Sanat Tarihi Bölümü’nde erken dönem
Osmanlı mimarisi derslerini vermeye başladığımda E. Hakkı Ayverdi’nin, Osmanlı Devleti’nin kuruluşundan Fatih döneminin sonuna kadar (1300-1481) uzanan süreyi kapsayan muhteşem külliyatı devamlı başvurduğum en önemli kaynak oldu.
Bu vesileyle onun Osmanlı mimarisinin doğuşunu izleyen gelişim safhalarına dair tespitleri ve görüşlerini daha ayrıntılı olarak incelemek fırsatını elde ettim.
Bu meyanda, mühendis-mimar olmanın yanı sıra, uzun yıllar farklı türde birçok Osmanlı eserini restore etmiş olmaktan kaynaklanan zengin birikimi sayesinde, E. Hakkı Ayverdi’nin yapıları tahlil ederken mimari kurguyu dikkate alması da benim için aydınlatıcı oldu ve sanat tarihi literatüründe sıkça rastlanan, biçime ve üsluba dayalı değerlendirmeleri strüktürün gereği açısından sorgulamamı sağladı.
Ekrem Hakkı Bey çok verimli bir ömür sürdükten sonra
geriye Osmanlı mimarisi araştırmalarına çok büyük katkıda bulunan bir külliyat ile hat sanatı başta olmak üzere, Osmanlı el sanatlarının en seçkin örneklerini içeren muhteşem bir koleksiyon bıraktı.
Eserleri benim kuşağıma olduğu gibi, eminim bizden sonra gelecek kuşaklara da ışık tutacak. Gel gelelim, kendisini tanıma şansına sahip olanlar, onun evinde geçirdikleri zamanı ve asıl beyefendinin öğretici ve nükteli sohbetini hep özleyecekler.
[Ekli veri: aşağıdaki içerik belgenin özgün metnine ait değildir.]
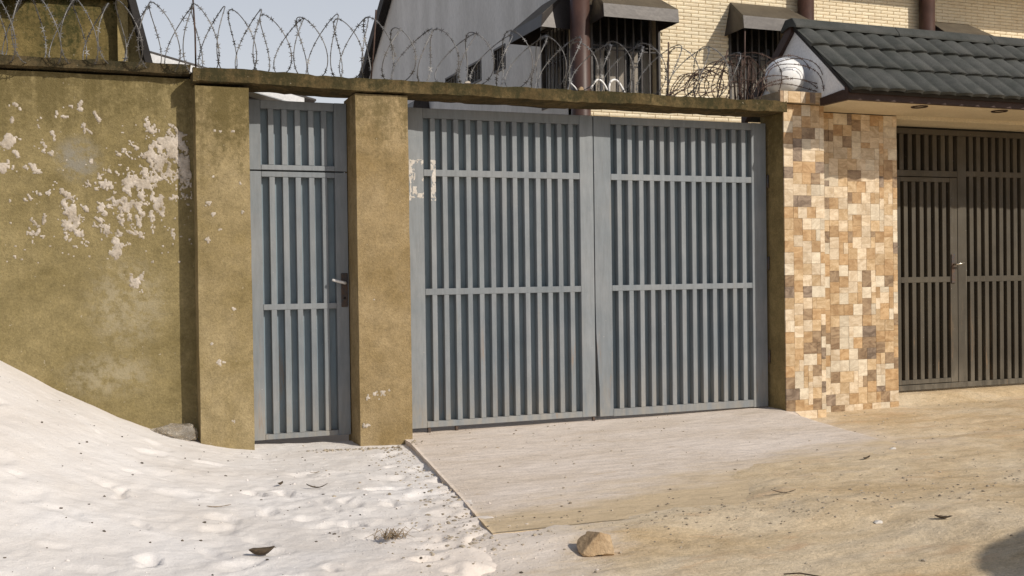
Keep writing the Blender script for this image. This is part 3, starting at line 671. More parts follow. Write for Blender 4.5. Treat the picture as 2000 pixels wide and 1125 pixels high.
# ------------------------------------------------------------------ shingled gate canopy
cn = thing('gate_canopy', 'pitched canopy of dark scalloped shingles over the brown gate', 'canopy', (7.8, -.2, 2.56))
XE0, XE1 = 5.79, 10.3
RID = Vector((0, .085, 3.335)); EAV = Vector((0, -.70, 2.652)); sl_v = EAV - RID; slen = sl_v.length; sdir = sl_v.normalized(); snor = Vector((0, sdir.z, -sdir.y)); snor = snor if snor.z > 0 else -snor
TW = .178
def shingle_mesh(length):
    nu, nv = 13, 4; v = []; f = []
    def prof(s):                                    # one scallop: broad roll with a narrow valley
        return .030 * (abs(math.sin(math.pi * s)) ** .75) - .004
    for j in range(nv + 1):
        t = j / nv
        for i in range(nu):
            s = i / (nu - 1); lift = .020 * t + .002
            edge = .030 * math.sin(math.pi * s) if j == nv else 0
            q = sdir * (t * length * 1.04 + edge) + snor * (prof(s) * (.75 + .25 * t) + lift)
            v.append((s * (TW + .004), q.y, q.z))
    o = len(v)
    for i in range(nu):
        s = i / (nu - 1); q = sdir * (length * 1.04 + .030 * math.sin(math.pi * s) - .004) + snor * (prof(s) + .022 - .030)
        v.append((s * (TW + .004), q.y, q.z))
    for j in range(nv):
        for i in range(nu - 1): a = j * nu + i; f.append((a, a + nu, a + nu + 1, a + 1))
    for i in range(nu - 1): a = nv * nu + i; f.append((a, o + i, o + i + 1, a + 1))
    for j in (0,):
        a = [jj * nu for jj in range(nv + 1)]; f.append(tuple(a + [o]))
    me = pyd('shingle', v, f); sm = [i < nv * (nu - 1) for i in range(len(f))]; me.polygons.foreach_set('use_smooth', sm); me.materials.append(MATS['roof_shingle']); return me
shm = shingle_mesh(slen / 3)
nsh = int((XE1 - XE0) / TW)
for row in range(3):
    st = RID + sdir * (slen / 3 * row)
    for i in range(nsh):
        o = bpy.data.objects.new('shingle', shm); COL.objects.link(o); o.parent = cn
        o.location = Vector((XE0 + i * TW + (0.0, .012, .004)[row], st.y, st.z)) + snor * random.uniform(-.0015, .0015) + sdir * random.uniform(-.004, .004) - wloc(cn)
XE1 = XE0 + nsh * TW
prism('roof_deck', [(RID.y, RID.z - .012), (EAV.y + .02, EAV.z - .005), (EAV.y + .03, EAV.z - .03), (RID.y, RID.z - .05)], 'x', XE0 + .012, XE1, 'dark_fascia', cn)
prism('back_slope', [(RID.y, RID.z), (.84, 2.60), (.80, 2.58), (RID.y, RID.z - .045)], 'x', XE0 + .012, XE1, 'roof_shingle', cn)
xx = XE0 - .03; k = 0
while xx < XE1:
    w = 1.12; prism('ridge_cap', [(RID.y - .105, RID.z - .050), (RID.y - .105, RID.z - .028), (RID.y - .045, RID.z + .045), (RID.y + .055, RID.z + .045), (RID.y + .12, RID.z - .03), (RID.y + .12, RID.z - .055), (RID.y, RID.z - .02)], 'x', xx, xx + w - .004, 'roof_shingle', cn, .004); xx += w; k += 1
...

* M. Baha Tanman, “Tanıdığım Ekrem Hakkı Ayverdi” Ekrem Hakkı Ayverdi 1899- 1984: Mimarlık Tarihçisi, Restoratör, Koleksiyoner (Editör: M. Baha Tanman), İstanbul Araştırmaları Enstitüsü, İstanbul, 2014.
Notlar
- Terkip: Sentez.
- Mihver: Eksen.
- Müstahsil: Üretici.
- İçtimaî: Toplumsal.
- A. Hamdi Tanpınar. Beş Şehir. İstanbul, 2010, s. 125-126.
- Mühtedi: Sonradan Müslüman olan gayrimüslim.
- Meşâyih: Sufi şeyhleri.
- Tezyinat: Süsleme.
- Muasır: Çağdaş.
- M. Uğur Derman. “ ‘Büyük Reis’ Şânındandır”, Ömrümün Bereketi: 1, yay. Kubbealtı, İstanbul, 2011, s. 243.